The Supreme Court will decide next term whether a group of lawyers, human rights activists and journalists may challenge the federal government’s widespread use of electronic surveillance to monitor suspected terrorist activities overseas.

The Americans challenging the program say they have a “well-founded fear” that their phone calls and other communications with overseas clients and sources are swept up in the “dragnet surveillance.”

But the justices, in the term beginning in October, will not rule on whether the 2008 law that authorized the program violates the Americans’ Fourth Amendment right to protection from unreasonable searches.

Instead, the question is whether such a fear, and the actions the plaintiffs have taken because of the law, give them a right — which courts call “standing” — to proceed in challenging the law.

A federal judge in New York ruled that they did not. But a panel of the U.S. Court of Appeals for the Second Circuit disagreed, and a request by the government that the entire court overturn that decision failed on a tie vote.

U.S. Solicitor General Donald B. Verrilli Jr. asked the high court to step in. He said the concerns of the plaintiffs, who are represented by the American Civil Liberties Union, reflect only “bare conjecture that the government will choose to expend its limited resources to target respondents’ foreign contacts.”

The program began during the nation’s response to the attacks of Sept. 11, 2001, and eventually led to a broadening of the Foreign Intelligence Surveillance Act, which said the government generally must obtain a search warrant from a judge to listen in to conversations in the United States involving people suspected of being spies or terrorists.

The New York Times revealed in 2005 that President George W. Bush had approved an extensive program of “warrantless wiretapping” to intercept international phone conversations and e-mails that began or terminated in the United States, in order to monitor potential plots.

In 2008, Congress responded to criticism that the program was unconstitutional by approving amendments to FISA. They gave the attorney general and the director of national intelligence broad powers to monitor communications in the United States, as long as one party in the communication was abroad and the targets were foreigners believed to be outside the United States.

The ACLU filed its lawsuit the day the amendments became law, saying the secret orders permitted by the law would undoubtedly ensnare Americans. Its clients regularly spoke on the phone or exchanged e-mails with those who might be included in such surveillance orders.

The law “allows the government to collect these communications en masse without specifying the individuals or facilities to be monitored; without observing meaningful limitations on the retention, analysis, and dissemination of acquired information; without individualized warrants based on criminal or foreign intelligence probable cause; and without prior judicial or even administrative determinations that the targets of surveillance are foreign agents or connected in any way, however remotely, to terrorism,” the ACLU told the court.
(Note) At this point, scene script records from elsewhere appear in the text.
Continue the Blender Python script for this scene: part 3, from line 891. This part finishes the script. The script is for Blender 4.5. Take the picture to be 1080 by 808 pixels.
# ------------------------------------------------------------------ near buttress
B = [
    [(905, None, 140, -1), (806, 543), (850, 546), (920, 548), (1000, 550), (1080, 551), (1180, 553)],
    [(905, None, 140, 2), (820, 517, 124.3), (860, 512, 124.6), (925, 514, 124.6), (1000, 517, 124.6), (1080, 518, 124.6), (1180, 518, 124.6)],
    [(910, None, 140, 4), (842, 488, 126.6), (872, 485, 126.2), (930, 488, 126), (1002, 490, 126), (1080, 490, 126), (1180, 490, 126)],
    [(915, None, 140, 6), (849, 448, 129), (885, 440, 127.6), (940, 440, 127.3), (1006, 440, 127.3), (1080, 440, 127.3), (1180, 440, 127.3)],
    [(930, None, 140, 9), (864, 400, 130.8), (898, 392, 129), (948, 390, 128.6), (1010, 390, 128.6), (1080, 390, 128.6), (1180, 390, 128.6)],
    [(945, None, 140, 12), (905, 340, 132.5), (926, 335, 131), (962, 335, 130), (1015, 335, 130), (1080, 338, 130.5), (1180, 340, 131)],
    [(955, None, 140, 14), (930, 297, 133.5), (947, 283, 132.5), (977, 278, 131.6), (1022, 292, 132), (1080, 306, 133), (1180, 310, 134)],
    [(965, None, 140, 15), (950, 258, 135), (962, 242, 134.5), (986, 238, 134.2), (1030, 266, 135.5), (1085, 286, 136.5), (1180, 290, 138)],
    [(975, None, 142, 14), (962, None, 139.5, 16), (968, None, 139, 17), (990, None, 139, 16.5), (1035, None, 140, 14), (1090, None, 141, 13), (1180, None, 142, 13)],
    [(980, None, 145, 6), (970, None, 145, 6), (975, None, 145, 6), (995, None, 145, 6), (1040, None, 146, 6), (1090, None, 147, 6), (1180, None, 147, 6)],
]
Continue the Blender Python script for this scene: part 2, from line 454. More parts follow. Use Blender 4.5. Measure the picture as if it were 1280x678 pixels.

The group said the lower court was correct in agreeing that its clients had standing to challenge the law because they had a reasonable fear that their communications would be targeted and disseminated. And it said these clients had suffered “concrete” damages because of the law, such as having to travel overseas to meet their contacts in person rather than communicating on the phone or via e-mail.

If the plaintiffs have no standing to question the program, the ACLU said, there could be no judicial oversight of the law.

The case is Clapper v. Amnesty International USA.